Over the month, the Tamaques committee and teachers were able to weave the program and its underlying values into the curriculum. Teachers used the coins collected to illustrate math lessons, and reviewed the disparity between world population and food availability in social studies.  Through hands-on classroom sessions with Heifer representatives, headed by Laura Berzofsky, Tamaques students had opportunities to learn more about how other children live and were able to start to further appreciate how life in these communities is quite different than that of in Westfield. Indeed, many students were shocked to learn for example, that school is a luxury for many of these children. 

There was one unexpected roadblock. As the program succeeded, volunteers found the task of counting the considerable spare change insurmountable. After explaining the program to Nony Eboh, Branch Manager at Valley National Bank on Central Avenue, Ms. Eboh embodied the spirit of paying it forward by agreeing to process the collections without charge.

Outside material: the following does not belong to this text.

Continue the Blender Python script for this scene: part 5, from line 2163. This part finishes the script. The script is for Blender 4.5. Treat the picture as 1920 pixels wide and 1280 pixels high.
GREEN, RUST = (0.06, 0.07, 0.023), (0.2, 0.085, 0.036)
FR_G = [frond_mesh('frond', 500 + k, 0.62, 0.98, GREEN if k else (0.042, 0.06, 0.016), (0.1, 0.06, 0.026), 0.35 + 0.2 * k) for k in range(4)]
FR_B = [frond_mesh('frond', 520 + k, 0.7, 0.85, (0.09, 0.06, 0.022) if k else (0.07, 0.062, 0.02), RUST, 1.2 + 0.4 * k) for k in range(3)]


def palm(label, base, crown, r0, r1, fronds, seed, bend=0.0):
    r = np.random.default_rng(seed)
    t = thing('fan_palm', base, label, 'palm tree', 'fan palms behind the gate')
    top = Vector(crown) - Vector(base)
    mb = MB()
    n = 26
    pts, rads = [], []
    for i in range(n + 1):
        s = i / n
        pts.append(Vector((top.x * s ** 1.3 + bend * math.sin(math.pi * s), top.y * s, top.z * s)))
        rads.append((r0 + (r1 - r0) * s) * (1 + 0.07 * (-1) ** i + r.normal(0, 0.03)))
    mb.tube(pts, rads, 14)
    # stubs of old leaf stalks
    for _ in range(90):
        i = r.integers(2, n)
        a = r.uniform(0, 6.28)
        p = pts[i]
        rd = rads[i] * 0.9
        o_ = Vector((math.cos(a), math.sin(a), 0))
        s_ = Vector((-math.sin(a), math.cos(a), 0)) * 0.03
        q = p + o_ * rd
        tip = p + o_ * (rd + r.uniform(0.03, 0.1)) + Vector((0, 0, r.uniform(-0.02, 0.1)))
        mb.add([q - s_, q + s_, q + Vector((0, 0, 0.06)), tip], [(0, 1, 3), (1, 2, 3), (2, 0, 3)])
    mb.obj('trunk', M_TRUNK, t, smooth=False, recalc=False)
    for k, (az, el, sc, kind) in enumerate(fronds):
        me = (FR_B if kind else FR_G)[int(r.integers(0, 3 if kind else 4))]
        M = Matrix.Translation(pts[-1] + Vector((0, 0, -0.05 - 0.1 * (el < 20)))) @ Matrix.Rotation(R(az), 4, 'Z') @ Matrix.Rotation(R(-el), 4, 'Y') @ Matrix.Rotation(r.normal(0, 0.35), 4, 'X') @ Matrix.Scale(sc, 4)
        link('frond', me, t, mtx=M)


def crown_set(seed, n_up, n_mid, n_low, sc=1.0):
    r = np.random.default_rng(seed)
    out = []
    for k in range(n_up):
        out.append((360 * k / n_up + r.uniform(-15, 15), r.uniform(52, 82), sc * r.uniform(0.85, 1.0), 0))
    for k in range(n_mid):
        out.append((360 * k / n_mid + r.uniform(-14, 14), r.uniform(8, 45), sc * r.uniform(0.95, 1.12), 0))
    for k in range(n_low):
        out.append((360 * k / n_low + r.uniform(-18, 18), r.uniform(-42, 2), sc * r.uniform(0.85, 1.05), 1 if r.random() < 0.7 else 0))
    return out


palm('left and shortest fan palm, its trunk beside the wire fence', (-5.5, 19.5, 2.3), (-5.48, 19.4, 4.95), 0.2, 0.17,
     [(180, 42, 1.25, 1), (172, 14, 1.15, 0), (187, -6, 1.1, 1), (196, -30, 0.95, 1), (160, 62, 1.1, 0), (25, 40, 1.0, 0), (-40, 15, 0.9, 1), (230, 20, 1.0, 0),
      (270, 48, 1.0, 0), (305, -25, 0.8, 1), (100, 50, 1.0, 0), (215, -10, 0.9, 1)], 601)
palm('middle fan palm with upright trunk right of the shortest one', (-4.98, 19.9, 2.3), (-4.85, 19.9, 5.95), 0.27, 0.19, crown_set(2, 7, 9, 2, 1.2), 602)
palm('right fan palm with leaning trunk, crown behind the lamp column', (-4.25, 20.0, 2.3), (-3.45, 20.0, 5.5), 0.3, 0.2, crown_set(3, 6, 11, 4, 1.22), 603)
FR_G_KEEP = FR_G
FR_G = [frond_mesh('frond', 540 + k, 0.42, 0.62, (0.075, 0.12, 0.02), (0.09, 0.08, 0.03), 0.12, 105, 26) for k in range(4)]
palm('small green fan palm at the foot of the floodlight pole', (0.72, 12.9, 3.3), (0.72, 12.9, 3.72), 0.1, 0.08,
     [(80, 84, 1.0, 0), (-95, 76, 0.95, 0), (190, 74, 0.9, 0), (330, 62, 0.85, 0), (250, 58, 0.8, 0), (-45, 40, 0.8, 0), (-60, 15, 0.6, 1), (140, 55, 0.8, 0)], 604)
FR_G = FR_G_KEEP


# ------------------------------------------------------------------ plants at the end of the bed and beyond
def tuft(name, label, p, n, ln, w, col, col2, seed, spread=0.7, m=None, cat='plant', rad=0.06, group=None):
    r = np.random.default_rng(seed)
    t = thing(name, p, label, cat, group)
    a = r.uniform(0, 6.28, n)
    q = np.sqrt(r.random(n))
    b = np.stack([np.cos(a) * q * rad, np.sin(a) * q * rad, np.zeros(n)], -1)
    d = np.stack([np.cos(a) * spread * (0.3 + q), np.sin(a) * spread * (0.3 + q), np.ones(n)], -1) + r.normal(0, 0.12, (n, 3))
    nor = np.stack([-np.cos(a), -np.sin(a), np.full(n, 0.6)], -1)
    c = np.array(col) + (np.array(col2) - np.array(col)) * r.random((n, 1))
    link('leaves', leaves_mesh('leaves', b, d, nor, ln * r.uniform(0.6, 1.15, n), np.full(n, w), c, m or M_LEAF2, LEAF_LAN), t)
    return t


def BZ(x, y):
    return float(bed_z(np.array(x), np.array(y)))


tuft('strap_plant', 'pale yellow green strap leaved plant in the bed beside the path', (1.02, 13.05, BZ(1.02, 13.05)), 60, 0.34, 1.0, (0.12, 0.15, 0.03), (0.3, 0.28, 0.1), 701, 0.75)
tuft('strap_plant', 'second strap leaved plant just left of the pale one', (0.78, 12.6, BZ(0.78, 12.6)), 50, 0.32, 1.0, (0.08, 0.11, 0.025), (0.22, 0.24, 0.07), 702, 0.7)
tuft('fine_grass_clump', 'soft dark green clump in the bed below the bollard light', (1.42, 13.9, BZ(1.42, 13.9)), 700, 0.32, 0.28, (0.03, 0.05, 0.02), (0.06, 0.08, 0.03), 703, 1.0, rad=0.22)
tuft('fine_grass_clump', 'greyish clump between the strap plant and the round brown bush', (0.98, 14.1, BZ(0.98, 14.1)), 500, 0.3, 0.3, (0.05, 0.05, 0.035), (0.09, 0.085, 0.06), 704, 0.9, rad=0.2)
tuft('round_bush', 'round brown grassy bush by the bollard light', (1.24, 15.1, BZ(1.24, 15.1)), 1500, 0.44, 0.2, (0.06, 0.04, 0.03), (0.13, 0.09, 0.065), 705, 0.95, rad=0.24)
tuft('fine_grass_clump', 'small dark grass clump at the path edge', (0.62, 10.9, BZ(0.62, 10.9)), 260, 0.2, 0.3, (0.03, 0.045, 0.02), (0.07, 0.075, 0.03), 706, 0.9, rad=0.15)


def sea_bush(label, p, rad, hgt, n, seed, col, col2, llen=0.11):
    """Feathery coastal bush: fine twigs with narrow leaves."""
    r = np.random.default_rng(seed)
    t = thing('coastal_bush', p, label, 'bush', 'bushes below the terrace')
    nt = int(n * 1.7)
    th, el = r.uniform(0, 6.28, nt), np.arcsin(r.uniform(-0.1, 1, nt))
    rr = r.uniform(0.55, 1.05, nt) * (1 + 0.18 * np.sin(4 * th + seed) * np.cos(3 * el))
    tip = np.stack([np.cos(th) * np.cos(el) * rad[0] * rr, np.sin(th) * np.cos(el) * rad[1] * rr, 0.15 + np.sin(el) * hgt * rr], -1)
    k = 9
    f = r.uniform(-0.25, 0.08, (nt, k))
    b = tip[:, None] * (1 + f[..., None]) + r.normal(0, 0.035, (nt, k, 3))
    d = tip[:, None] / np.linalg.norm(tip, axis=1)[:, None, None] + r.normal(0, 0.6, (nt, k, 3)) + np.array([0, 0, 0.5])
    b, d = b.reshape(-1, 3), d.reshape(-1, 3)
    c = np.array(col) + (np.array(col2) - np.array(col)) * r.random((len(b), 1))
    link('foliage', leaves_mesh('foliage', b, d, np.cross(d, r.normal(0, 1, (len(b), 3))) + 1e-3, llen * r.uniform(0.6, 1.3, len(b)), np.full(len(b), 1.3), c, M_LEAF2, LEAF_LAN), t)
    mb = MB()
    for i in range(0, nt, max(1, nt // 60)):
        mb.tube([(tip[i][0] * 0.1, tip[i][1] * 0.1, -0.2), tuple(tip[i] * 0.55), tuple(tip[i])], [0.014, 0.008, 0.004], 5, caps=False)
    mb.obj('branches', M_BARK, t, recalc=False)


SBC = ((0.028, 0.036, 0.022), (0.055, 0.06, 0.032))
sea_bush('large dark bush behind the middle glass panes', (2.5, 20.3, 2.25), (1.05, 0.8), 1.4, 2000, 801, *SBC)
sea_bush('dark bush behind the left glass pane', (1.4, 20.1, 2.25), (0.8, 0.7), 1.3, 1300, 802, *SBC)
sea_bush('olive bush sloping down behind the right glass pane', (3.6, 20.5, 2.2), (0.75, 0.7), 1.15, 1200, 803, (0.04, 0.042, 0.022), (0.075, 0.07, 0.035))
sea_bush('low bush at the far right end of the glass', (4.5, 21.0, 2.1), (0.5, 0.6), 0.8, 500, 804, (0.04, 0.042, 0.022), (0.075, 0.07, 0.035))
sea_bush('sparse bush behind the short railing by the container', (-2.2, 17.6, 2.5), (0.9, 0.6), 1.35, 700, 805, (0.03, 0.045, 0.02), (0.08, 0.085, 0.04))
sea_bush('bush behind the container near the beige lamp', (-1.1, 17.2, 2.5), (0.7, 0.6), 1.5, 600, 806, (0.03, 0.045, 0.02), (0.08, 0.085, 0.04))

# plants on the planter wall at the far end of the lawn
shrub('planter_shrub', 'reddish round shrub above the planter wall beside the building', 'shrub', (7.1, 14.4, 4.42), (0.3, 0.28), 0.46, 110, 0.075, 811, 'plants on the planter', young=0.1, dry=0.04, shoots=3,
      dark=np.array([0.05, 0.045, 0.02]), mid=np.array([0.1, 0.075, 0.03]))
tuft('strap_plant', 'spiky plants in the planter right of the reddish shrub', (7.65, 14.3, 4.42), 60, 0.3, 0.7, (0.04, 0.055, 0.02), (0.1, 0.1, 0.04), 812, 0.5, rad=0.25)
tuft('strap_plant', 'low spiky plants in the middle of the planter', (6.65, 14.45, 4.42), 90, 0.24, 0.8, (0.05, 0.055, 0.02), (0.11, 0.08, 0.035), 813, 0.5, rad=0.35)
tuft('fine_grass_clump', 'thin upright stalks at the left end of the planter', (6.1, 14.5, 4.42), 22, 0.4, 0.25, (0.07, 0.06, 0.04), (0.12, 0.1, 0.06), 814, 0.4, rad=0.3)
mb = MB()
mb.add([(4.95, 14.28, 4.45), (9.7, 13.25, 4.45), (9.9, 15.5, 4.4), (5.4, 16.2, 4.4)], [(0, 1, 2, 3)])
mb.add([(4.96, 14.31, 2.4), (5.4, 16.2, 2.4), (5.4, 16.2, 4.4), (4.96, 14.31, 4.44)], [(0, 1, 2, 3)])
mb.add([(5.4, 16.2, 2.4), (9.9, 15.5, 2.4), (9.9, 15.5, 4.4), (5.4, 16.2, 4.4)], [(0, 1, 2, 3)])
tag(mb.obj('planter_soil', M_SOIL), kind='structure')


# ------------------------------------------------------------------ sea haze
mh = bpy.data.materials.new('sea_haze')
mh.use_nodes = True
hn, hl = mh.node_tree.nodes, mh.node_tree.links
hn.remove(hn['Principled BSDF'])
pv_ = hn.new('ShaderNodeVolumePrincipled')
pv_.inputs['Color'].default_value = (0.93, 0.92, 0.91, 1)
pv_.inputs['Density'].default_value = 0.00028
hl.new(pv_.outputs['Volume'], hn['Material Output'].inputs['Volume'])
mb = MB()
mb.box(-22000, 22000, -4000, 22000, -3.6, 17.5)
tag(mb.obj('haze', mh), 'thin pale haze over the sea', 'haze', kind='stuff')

While the goal was to generate sufficient funding for 15 animals, at the end of the month, Tamaques had doubled its goals, raising enough for 30 animals to be sent to poverty-stricken communities around the world.  The total funds raised exceeded $3,000. Additionally, one Tamaques family has anonymously donated $2000 to the effort, bringing the total to over $5,000.

Principal Duelks noted, "This committee's drive brought out the best of Tamaques. It gave us all the opportunity to work towards a collective goal and deliver a tangible result for the larger global community, all while teaching the students an invaluable lifelong lesson."